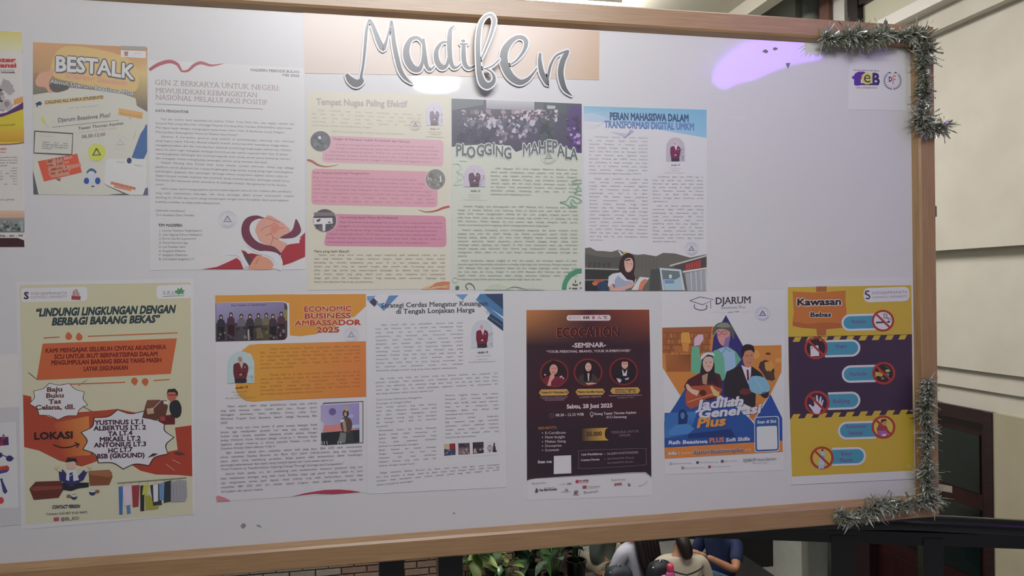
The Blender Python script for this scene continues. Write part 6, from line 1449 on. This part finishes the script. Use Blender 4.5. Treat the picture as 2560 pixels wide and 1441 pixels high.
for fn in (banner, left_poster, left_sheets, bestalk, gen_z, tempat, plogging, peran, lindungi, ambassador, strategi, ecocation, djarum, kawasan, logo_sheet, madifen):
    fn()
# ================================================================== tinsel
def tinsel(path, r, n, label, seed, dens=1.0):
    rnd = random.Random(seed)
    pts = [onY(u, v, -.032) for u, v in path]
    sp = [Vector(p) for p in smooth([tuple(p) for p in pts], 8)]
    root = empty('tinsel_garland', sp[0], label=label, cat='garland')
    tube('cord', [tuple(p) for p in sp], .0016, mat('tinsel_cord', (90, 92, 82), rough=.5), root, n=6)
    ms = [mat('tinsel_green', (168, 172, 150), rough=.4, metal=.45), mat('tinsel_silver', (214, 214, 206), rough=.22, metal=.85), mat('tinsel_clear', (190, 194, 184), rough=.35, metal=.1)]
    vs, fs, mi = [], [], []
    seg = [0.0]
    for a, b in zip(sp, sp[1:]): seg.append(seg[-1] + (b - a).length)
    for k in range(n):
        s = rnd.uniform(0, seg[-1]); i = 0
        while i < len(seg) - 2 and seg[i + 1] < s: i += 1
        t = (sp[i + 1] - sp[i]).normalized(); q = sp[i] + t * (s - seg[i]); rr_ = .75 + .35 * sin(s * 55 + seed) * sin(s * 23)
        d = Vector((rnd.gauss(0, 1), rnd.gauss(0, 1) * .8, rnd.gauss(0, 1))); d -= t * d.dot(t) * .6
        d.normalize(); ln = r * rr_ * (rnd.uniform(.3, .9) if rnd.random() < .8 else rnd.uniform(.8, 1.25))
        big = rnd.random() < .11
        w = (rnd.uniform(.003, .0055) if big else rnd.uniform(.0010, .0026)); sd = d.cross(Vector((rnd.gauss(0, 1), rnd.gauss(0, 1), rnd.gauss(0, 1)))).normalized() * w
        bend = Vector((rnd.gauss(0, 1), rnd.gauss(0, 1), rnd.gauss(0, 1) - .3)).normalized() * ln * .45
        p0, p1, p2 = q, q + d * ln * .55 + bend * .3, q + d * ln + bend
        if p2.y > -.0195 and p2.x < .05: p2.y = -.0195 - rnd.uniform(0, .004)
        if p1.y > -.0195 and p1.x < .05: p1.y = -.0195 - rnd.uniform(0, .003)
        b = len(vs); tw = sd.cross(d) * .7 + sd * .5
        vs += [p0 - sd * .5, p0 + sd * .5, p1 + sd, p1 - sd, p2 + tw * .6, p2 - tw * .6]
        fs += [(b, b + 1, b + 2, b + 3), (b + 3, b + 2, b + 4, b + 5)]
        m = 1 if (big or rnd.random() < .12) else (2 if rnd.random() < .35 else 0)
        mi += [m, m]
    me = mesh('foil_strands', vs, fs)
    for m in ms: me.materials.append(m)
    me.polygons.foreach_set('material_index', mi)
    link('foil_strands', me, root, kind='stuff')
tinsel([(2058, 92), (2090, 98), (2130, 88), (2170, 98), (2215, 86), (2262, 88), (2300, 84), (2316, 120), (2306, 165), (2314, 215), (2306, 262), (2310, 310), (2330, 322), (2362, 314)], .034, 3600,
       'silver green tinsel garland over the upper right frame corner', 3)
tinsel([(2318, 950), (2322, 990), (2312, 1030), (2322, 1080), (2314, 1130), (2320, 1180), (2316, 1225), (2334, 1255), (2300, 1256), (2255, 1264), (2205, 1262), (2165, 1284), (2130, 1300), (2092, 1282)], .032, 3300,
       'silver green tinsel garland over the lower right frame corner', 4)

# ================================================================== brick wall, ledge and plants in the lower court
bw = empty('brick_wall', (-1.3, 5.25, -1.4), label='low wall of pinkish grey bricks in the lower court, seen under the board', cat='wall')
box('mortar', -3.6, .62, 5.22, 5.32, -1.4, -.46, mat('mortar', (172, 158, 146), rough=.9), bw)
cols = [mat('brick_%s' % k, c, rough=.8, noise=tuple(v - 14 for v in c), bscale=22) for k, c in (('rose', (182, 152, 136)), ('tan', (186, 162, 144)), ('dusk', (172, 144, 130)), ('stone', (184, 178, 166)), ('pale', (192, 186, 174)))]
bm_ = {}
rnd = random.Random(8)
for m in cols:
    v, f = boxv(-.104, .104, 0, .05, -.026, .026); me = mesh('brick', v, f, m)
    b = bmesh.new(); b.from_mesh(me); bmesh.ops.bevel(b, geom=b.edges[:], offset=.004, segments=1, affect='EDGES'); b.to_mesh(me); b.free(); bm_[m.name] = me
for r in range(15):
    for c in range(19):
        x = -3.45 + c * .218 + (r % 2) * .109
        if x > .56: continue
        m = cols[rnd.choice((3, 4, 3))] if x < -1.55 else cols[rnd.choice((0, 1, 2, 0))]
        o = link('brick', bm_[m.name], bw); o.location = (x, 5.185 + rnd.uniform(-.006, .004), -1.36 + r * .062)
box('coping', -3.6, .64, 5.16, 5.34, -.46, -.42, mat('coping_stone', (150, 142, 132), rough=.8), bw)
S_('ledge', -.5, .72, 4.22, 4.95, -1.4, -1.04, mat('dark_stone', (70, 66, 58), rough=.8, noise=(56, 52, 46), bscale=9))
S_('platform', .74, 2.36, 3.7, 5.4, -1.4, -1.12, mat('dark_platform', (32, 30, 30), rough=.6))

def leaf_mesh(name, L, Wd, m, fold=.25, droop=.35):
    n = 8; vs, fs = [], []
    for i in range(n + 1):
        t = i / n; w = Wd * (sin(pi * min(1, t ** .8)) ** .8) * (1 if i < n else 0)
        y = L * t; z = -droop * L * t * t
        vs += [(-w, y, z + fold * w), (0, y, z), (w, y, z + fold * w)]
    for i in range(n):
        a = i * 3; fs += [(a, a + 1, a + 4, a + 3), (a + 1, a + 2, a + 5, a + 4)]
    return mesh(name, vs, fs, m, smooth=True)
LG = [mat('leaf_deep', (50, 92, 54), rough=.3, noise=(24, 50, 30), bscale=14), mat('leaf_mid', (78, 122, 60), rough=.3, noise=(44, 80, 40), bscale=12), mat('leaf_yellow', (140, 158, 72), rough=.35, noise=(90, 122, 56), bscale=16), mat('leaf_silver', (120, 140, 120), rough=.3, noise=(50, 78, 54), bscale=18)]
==
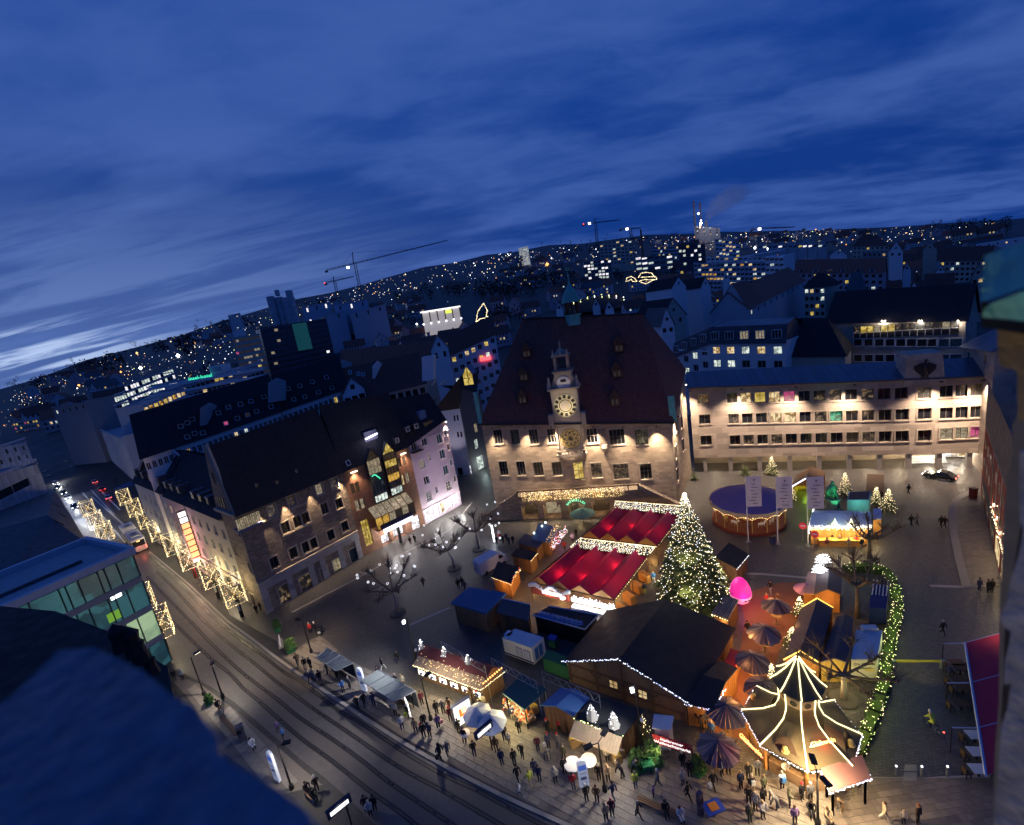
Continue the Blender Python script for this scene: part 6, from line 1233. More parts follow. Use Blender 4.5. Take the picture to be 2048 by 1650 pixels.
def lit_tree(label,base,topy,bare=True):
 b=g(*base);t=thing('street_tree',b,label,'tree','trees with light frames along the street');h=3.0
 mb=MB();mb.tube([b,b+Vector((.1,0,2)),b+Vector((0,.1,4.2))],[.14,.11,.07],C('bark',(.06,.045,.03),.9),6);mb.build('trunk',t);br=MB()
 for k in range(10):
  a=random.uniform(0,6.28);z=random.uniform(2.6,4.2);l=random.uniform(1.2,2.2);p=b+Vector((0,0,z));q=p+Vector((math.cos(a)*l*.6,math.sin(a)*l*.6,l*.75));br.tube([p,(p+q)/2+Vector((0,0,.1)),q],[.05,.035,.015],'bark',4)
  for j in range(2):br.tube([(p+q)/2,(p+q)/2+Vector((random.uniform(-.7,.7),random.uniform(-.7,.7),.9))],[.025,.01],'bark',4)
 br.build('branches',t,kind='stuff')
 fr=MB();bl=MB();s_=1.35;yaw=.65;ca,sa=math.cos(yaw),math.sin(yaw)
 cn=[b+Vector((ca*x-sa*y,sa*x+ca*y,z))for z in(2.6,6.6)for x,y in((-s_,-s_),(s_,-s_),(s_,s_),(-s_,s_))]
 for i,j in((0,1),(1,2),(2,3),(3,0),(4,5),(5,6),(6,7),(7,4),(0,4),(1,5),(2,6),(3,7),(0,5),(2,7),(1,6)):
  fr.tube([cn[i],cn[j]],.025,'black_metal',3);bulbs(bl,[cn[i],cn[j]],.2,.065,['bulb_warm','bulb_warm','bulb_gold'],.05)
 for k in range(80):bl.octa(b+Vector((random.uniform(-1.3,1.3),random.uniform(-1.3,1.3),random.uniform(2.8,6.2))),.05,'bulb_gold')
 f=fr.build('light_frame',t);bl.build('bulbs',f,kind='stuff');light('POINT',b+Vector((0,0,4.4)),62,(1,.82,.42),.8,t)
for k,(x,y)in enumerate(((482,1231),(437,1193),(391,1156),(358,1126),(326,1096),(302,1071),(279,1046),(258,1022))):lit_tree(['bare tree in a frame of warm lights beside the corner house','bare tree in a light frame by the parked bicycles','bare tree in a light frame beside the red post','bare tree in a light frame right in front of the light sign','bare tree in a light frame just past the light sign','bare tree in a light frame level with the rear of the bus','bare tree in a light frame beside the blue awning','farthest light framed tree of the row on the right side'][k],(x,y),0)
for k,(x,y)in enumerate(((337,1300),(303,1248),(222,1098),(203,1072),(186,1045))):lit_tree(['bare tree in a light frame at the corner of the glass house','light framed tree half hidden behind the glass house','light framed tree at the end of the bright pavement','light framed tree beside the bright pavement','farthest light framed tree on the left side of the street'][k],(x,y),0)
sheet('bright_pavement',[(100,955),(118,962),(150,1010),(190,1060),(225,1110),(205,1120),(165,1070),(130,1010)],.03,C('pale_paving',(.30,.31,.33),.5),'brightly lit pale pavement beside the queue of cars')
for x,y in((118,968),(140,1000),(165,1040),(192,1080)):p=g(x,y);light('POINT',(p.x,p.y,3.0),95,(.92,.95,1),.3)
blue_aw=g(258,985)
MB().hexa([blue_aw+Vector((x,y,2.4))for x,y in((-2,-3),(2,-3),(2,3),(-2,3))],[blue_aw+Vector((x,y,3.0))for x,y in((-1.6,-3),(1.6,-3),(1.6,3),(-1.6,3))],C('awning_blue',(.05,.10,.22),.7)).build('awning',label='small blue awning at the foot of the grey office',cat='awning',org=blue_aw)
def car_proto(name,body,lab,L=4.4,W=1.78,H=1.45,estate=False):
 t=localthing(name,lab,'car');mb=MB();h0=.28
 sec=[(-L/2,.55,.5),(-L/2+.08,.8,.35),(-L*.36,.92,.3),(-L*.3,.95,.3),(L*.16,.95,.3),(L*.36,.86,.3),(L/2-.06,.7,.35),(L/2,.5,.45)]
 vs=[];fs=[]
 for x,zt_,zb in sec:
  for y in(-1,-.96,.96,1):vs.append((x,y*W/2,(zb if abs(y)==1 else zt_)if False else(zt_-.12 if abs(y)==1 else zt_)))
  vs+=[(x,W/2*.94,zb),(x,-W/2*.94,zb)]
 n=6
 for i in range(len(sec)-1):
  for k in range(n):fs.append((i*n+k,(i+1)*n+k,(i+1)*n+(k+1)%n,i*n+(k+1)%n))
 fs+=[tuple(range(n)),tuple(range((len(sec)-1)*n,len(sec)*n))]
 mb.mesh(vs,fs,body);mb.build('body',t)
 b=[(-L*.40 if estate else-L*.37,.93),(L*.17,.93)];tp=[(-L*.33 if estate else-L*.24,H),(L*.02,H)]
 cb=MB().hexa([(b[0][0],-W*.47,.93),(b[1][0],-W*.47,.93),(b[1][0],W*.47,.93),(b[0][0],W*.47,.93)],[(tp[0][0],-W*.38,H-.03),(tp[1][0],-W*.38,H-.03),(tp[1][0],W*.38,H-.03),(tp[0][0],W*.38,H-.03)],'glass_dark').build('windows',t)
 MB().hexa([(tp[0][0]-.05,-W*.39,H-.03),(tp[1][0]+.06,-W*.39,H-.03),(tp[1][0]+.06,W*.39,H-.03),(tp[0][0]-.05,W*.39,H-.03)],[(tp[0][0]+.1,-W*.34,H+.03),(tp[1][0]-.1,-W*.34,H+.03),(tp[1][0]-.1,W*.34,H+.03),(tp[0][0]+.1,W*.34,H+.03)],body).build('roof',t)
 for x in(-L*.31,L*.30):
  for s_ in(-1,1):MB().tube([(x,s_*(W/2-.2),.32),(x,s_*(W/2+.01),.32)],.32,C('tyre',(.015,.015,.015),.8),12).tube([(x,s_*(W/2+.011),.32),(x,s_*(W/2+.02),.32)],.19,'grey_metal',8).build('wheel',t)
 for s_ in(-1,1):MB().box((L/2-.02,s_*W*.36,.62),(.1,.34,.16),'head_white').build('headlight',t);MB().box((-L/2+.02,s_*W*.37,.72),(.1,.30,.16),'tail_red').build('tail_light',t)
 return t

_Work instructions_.
Track down every line with the word "script" and copy it.

_Solution to the exercise_.
The Blender Python script for this scene continues. Write part 6, from line 1449 on. This part finishes the script. Use Blender 4.5. Treat the picture as 2560 pixels wide and 1441 pixels high.
Continue the Blender Python script for this scene: part 6, from line 1233. More parts follow. Use Blender 4.5. Take the picture to be 2048 by 1650 pixels.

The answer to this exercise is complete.